ひるぜんワイナリーは、1987年以来、山ぶどう(「山の葡萄」を意味する)と呼ばれる野生のブドウの一種から、ユニークな地元のワインを製造してきた。
山ぶどうとは何か?
山ぶどう(ヤマブドウ)は、小粒の酸味のある果実をつける、英語でクリムゾン・グローリー・ヴァイン(crimson glory vine)と呼ばれる植物の一種である。この植物は全国に自生しているが、蒜山では気候が異なるため、より濃く、少し甘いブドウを生産する。ブドウの実の一つ一つは、直径約1センチメートルまで成長し、大きい種子がいくつか入っている。

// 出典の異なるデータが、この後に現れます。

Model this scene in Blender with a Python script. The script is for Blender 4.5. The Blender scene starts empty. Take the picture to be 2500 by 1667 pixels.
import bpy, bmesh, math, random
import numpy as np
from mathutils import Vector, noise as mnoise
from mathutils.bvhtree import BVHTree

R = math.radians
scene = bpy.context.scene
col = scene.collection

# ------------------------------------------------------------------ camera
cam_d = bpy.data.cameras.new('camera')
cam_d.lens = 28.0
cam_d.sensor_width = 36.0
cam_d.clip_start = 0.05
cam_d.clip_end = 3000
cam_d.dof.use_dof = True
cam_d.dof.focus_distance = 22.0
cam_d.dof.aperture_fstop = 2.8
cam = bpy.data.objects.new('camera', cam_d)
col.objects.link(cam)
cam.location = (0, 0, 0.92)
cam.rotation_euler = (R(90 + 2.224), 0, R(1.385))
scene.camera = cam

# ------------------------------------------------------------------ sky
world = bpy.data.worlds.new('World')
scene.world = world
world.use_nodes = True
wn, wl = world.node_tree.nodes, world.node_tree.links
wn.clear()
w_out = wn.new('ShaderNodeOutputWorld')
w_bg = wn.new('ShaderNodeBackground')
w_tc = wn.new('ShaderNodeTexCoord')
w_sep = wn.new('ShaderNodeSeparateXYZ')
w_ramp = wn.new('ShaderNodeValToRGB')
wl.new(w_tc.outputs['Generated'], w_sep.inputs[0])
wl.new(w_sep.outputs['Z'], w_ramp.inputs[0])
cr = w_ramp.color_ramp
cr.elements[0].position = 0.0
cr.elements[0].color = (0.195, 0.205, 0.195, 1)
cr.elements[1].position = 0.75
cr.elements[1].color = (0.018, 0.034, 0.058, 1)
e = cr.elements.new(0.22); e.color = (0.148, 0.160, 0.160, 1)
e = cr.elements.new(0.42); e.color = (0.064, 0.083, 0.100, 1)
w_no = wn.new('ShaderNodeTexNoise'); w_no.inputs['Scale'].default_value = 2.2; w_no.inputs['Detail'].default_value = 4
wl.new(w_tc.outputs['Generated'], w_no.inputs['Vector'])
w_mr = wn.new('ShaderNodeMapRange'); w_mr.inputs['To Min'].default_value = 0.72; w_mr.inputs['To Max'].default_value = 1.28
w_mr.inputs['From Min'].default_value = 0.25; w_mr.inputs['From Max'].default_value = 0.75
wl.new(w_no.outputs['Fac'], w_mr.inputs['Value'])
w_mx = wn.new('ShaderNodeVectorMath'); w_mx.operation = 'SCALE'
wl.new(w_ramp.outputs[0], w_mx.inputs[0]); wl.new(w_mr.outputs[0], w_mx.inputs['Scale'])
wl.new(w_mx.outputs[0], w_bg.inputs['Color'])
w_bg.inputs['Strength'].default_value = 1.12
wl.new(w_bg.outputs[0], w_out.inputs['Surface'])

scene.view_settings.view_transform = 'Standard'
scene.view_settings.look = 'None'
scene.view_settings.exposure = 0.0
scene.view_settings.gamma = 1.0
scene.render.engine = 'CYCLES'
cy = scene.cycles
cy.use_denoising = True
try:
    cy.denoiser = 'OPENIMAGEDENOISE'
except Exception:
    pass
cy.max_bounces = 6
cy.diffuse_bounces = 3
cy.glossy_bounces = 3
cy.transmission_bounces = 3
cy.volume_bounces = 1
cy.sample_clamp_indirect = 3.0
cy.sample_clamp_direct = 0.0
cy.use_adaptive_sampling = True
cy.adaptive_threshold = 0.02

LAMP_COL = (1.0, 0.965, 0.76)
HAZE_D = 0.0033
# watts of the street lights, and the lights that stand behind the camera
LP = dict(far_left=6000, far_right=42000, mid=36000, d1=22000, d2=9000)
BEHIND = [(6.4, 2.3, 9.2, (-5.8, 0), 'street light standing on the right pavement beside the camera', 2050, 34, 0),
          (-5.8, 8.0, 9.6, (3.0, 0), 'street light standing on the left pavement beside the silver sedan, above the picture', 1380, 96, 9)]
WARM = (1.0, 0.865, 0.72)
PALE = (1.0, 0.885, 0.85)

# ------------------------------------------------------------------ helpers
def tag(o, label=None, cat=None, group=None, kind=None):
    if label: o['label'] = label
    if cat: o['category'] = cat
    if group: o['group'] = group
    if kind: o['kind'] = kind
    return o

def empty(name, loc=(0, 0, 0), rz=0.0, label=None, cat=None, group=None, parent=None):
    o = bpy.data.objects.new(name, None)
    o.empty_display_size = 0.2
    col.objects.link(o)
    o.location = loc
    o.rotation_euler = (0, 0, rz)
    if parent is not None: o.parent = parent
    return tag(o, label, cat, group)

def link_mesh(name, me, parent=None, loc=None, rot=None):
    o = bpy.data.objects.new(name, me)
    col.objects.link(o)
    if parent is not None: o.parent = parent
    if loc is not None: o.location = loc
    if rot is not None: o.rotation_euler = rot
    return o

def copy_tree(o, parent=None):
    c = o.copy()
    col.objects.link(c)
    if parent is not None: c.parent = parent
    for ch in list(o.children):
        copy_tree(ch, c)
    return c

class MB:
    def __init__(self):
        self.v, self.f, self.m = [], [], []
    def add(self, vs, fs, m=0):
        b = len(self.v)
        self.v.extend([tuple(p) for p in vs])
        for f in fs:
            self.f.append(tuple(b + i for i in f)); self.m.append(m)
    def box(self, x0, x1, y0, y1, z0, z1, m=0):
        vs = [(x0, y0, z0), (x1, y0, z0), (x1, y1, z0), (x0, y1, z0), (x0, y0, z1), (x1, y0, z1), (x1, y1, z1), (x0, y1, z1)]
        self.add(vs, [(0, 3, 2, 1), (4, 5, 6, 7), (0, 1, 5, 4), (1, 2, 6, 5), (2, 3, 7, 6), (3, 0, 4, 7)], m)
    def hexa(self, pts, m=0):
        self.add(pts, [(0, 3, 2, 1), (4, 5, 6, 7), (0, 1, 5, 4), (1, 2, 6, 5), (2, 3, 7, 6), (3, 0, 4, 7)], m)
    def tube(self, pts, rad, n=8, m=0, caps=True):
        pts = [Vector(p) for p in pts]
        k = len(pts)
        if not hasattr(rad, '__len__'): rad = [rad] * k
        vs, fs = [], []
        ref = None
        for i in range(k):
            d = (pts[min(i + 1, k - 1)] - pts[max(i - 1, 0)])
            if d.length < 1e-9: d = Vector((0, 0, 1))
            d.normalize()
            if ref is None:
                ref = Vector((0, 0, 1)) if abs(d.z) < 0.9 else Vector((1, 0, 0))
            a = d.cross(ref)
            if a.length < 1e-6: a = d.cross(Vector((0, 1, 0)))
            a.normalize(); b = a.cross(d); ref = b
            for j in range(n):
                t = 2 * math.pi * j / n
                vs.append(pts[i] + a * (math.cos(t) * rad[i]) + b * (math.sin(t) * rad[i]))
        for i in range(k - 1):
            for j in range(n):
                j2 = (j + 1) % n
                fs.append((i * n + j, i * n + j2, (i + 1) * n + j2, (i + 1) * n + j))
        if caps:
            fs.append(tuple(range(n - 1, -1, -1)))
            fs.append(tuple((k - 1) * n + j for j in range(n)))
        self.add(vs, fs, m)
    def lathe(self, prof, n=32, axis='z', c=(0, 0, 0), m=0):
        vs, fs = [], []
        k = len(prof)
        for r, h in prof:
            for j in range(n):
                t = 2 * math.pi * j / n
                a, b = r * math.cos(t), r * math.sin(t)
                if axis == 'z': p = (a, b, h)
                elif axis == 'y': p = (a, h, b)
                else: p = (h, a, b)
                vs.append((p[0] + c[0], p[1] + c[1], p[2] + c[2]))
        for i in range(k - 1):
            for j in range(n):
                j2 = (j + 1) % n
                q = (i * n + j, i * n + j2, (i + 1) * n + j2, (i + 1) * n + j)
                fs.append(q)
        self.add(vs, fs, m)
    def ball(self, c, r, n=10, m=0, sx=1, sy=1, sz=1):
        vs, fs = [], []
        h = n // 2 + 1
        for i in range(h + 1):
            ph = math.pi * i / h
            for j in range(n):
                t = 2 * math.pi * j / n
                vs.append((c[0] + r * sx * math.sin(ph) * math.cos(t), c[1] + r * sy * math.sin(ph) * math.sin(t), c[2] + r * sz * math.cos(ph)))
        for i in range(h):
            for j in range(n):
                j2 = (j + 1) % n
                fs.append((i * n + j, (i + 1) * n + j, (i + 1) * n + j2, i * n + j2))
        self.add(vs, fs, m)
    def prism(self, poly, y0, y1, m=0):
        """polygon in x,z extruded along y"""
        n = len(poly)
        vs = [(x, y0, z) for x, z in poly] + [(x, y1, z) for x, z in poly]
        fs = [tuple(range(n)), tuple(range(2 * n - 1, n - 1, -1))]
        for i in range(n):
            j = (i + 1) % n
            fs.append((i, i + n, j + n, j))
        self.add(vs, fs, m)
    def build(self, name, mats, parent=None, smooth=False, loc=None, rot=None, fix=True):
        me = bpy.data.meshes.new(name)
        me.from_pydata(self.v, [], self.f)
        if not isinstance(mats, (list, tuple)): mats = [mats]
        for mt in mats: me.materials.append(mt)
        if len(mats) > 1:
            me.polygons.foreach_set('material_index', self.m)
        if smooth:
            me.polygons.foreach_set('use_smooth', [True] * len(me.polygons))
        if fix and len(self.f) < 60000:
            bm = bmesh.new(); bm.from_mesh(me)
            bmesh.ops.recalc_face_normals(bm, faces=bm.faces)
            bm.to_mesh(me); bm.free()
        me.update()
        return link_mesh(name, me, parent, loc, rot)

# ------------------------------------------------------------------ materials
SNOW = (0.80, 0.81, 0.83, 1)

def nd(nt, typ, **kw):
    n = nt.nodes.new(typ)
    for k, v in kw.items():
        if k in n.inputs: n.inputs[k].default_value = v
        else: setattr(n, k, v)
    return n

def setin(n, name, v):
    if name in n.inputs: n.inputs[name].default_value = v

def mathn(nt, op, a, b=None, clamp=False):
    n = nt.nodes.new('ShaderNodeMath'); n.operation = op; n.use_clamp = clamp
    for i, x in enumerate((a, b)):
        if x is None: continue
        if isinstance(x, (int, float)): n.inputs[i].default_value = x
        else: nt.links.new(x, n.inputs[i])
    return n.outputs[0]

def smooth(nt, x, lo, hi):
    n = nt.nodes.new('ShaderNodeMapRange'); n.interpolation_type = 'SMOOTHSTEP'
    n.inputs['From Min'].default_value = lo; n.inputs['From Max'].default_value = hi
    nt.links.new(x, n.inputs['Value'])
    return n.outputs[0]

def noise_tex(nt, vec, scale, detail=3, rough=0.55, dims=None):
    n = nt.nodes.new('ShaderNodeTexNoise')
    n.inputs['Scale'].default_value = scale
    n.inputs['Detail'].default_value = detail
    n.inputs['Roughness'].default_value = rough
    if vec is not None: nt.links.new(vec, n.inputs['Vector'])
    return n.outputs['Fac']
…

そのため、このブドウの実は、他で栽培される種と比べ、果汁の量が大幅に少ない。しかし、その果汁は、非常に多くのポリフェノール(健康に関する様々な恩恵をもたらすと言われる抗酸化物質を含有する)を含む。
どのように生育するのか?
ワイン生産のために山ぶどうを育てる際の栽培方法を決める取り組みは1979年に始まり、それ以降、長期にわたって試行錯誤が繰り返された。初めの一歩は、基となるブドウの木を選ぶことであった。蒜山の周りに自生する約1,000本のブドウの木から、糖度が最も高く、酸味が最も少ないものを選び、栽培に使用した。ブドウの木を選抜するのにおよそ10年の歳月を要した。
また、ブドウの木を植えた後、成熟し、果実をつけ始めるまでには、さらに5年が必要であった。そして、蒜山の大雪の中でもブドウの木が生き残れるよう、つるだなで管理する最も効果的な手法を見つけるには、長い時間がかかり、多くの失敗も経験した。多くのぶどう園では、いくつかの縦の列に分けて木を植えるやり方が一般的だ。しかし、蒜山では、高さ約2メートルの水平なつるだなにおいて、複数のブドウの木が一緒に生育するよう促している。木が雪の吹きだまりの中で凍ってしまうのを防ぐ工夫だ。
ひるぜんワイナリーでは、現在、ぶどう園の敷地として8ヘクタールを確保し、毎年、18~20トンの山ぶどうを生産している。しかし、ここに生えるブドウの木は、通常の剪定や監視だけでなく、つききりの世話を必要とすることさえある。例えば、栽培されるブドウは、ほぼすべて、花に雄雌両方の部分があるため、自ら受粉することができる。一方、山ぶどうの場合は、雌雄異株である(すなわち、木によって、雄雌どちらの花が咲くかが決まっている)。雄の植物は果実を作らないが、授粉のためには、近くで栽培しなくてはならない。この、雌雄異株の性質は、全体の生産量を低下させるもう1つの要因となっている。生産量を増やすため、作業者の手で、できる限り多くの雌花が受粉するようにしておく必要がある。
生産するワインの種類は?
ひるぜんワイナリーは、山ぶどう100パーセントの赤ワインとロゼを作っている。また、ブレンドした商品もいくつか生産している。例えば、ヤマソービニオンの品種もの(山ぶどうとカベルネソービニヨンの異種交配種)と混ぜた赤ワインや、神戸のシャルドネのブドウと混ぜた白ワインなどである。生産は現代的なステンレスの発酵タンクで行われるが、赤ワインの熟成には、ブドウの濃厚な味わいを引き出すのに特に適したフランスのオーク樽を用いている。最終的に製造されたワインは、深い色合い、驚くほど少ないタンニンと、長期熟成にふさわしい強い酸味を特徴とする、濃厚な味わいに仕上がっている。
近年、ひるぜんワイナリーの山ぶどうのワインは、ジャパン・ワイン・チャレンジで頻繁にメダルを獲得してきた。この自生植物を栽培しようという、40年にわたる過程が成功を収めたことの証しである。